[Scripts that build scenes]
· · · · ·
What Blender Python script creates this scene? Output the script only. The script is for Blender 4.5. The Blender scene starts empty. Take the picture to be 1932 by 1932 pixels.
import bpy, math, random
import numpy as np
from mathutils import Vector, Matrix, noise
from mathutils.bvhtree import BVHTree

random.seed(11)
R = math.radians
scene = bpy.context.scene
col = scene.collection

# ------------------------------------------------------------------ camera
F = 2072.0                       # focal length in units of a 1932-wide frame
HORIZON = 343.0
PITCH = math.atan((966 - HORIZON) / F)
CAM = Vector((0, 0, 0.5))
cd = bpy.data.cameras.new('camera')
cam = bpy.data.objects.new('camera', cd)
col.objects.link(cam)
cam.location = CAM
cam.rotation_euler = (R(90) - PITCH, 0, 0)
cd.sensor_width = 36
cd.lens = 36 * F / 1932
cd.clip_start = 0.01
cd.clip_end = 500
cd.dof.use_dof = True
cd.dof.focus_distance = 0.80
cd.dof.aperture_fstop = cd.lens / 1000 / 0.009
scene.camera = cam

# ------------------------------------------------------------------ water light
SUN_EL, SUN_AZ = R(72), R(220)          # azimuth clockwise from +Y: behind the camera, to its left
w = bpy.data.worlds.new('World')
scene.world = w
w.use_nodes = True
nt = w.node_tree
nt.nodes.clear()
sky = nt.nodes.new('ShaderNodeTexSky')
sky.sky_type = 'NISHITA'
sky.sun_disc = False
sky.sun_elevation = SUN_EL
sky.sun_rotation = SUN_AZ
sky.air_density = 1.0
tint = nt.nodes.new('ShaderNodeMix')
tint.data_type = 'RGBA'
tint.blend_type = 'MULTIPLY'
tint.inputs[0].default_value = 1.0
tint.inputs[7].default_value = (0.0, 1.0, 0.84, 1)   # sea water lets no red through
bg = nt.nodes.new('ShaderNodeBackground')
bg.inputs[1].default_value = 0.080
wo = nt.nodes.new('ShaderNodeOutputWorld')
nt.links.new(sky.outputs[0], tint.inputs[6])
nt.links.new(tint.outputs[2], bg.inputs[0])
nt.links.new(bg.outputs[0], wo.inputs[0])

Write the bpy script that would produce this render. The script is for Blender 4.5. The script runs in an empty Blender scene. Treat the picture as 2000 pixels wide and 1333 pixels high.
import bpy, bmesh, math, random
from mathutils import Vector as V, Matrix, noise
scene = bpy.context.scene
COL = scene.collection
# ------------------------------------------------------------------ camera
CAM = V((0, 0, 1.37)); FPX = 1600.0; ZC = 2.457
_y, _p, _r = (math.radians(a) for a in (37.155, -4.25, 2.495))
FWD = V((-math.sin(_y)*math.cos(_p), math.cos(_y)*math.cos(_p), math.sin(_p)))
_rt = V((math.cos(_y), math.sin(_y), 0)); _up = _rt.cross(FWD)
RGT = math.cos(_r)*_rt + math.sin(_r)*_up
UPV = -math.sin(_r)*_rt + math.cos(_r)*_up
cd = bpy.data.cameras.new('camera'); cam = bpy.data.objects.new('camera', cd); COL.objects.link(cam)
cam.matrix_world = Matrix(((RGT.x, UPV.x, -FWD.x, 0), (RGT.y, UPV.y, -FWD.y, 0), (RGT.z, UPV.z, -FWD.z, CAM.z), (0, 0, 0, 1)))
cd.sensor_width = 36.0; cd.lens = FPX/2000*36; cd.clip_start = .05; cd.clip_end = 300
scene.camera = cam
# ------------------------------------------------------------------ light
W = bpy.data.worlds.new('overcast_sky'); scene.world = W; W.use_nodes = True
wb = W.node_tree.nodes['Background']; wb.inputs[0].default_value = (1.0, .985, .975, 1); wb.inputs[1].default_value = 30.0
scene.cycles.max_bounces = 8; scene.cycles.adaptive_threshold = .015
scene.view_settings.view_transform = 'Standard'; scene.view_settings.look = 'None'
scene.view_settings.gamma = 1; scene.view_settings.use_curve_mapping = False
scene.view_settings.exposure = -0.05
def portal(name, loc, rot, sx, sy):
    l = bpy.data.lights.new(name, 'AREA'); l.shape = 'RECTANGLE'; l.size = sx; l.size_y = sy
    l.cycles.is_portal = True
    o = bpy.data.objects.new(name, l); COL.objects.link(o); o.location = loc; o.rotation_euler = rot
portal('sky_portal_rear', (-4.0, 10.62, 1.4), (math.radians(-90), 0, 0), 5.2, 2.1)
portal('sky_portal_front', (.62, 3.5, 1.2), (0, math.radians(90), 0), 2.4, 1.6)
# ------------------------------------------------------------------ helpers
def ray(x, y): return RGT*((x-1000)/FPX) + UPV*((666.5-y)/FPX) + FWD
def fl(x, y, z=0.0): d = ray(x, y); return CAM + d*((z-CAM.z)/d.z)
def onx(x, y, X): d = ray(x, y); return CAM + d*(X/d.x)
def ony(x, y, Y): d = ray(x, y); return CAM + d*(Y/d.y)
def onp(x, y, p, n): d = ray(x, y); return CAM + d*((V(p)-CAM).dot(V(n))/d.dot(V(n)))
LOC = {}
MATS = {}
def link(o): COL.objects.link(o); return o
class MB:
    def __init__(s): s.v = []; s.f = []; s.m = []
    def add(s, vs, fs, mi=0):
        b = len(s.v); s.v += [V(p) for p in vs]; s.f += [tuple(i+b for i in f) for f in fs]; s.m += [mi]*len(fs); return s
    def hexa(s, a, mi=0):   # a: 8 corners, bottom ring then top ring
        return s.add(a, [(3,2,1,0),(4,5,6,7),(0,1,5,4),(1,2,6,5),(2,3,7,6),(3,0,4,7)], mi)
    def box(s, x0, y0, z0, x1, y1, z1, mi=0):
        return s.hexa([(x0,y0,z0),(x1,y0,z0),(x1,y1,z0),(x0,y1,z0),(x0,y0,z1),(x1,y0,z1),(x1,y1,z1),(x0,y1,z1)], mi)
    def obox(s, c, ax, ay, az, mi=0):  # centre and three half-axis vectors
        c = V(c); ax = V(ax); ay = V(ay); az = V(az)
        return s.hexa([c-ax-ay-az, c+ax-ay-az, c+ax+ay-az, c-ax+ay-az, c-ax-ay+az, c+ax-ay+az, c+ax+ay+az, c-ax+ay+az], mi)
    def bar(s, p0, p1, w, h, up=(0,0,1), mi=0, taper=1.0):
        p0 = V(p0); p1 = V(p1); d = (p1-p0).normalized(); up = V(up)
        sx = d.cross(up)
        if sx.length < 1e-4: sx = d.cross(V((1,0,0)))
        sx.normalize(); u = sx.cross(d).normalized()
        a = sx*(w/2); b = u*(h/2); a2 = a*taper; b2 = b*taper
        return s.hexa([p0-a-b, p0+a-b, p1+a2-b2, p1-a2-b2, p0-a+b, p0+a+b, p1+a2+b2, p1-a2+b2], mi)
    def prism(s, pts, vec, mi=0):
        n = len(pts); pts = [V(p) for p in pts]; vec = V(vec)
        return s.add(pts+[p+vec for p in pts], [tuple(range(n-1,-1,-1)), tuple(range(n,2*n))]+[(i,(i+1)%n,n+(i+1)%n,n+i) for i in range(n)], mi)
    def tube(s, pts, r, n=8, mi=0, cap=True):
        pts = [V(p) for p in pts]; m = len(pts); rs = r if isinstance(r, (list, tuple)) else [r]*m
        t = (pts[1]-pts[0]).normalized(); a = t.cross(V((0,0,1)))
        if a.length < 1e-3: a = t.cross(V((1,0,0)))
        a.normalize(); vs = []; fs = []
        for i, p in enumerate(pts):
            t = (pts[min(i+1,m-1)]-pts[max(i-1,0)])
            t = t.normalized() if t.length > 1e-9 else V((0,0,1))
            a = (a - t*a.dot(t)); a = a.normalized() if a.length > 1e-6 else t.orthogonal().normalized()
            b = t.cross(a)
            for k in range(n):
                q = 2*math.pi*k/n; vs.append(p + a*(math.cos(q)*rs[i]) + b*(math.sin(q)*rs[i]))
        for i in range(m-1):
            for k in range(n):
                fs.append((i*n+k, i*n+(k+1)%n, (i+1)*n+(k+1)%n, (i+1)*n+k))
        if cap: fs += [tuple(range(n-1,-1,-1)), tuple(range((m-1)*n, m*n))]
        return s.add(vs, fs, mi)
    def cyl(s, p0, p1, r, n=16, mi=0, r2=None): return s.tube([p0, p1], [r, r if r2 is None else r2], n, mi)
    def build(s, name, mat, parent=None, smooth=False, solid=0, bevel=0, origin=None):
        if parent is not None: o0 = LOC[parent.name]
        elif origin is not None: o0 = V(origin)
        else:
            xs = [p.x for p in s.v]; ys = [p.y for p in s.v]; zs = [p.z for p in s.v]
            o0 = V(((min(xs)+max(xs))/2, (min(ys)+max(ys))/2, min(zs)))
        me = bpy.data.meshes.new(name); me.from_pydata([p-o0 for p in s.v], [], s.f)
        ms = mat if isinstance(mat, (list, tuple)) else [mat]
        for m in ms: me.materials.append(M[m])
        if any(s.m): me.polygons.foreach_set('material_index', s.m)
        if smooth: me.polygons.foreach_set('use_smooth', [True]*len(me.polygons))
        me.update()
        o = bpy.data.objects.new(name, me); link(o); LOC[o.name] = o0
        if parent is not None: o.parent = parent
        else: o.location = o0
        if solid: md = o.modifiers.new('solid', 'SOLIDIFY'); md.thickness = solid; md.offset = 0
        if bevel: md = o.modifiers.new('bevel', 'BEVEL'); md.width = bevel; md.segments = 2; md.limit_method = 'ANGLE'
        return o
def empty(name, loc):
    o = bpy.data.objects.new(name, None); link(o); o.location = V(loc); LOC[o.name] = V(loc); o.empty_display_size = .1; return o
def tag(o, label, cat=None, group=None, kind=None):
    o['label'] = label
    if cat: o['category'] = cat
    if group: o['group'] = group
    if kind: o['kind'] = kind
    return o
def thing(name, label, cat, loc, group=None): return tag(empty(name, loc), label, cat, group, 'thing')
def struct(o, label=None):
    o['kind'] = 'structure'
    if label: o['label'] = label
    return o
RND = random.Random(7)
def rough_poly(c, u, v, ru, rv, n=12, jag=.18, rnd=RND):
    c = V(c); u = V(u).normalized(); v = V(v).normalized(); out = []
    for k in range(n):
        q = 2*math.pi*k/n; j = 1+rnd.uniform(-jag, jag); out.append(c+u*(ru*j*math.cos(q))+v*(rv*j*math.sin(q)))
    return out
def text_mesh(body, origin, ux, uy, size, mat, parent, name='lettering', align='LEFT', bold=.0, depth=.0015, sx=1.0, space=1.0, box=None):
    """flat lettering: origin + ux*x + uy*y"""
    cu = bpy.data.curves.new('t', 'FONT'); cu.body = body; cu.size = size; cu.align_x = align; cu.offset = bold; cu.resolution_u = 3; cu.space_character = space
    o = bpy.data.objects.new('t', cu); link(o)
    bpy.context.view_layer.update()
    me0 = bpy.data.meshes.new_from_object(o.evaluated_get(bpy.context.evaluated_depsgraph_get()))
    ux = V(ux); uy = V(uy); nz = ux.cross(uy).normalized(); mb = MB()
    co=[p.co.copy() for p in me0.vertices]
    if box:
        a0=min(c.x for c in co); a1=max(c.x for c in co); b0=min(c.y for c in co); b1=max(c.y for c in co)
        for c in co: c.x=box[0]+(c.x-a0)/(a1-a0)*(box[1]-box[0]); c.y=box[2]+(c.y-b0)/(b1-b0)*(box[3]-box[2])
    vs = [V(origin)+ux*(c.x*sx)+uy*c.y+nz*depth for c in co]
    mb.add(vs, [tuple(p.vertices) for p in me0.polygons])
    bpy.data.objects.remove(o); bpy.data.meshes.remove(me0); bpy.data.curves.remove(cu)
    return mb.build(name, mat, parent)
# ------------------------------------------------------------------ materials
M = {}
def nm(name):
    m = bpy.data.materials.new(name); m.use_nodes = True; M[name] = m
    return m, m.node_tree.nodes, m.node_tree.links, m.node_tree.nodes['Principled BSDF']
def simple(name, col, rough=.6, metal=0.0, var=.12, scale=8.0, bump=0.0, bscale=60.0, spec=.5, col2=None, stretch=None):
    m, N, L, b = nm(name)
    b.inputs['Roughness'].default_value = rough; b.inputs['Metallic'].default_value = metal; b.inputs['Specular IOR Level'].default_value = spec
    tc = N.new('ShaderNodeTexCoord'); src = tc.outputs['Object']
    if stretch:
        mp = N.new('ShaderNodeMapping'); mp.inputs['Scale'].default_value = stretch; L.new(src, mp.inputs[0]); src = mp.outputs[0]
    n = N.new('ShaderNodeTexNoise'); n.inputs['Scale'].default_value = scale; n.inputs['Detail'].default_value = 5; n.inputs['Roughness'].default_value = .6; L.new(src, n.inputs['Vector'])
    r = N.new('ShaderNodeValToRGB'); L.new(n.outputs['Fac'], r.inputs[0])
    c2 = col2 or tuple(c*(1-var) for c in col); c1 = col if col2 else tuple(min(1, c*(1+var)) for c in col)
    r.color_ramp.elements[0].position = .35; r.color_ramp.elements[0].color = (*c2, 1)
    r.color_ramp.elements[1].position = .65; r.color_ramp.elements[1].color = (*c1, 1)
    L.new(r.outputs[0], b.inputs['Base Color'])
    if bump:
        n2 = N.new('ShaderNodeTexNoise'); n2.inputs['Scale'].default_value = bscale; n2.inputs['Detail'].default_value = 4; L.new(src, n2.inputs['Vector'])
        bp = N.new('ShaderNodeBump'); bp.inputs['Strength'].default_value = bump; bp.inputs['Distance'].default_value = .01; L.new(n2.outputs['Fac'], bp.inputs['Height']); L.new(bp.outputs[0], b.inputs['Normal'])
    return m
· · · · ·
§ TASK DIRECTIONS:
Tally how many lines of the material contain the word "wide". The answer must be the number and nothing else.

§ RESPONSE BELOW:
2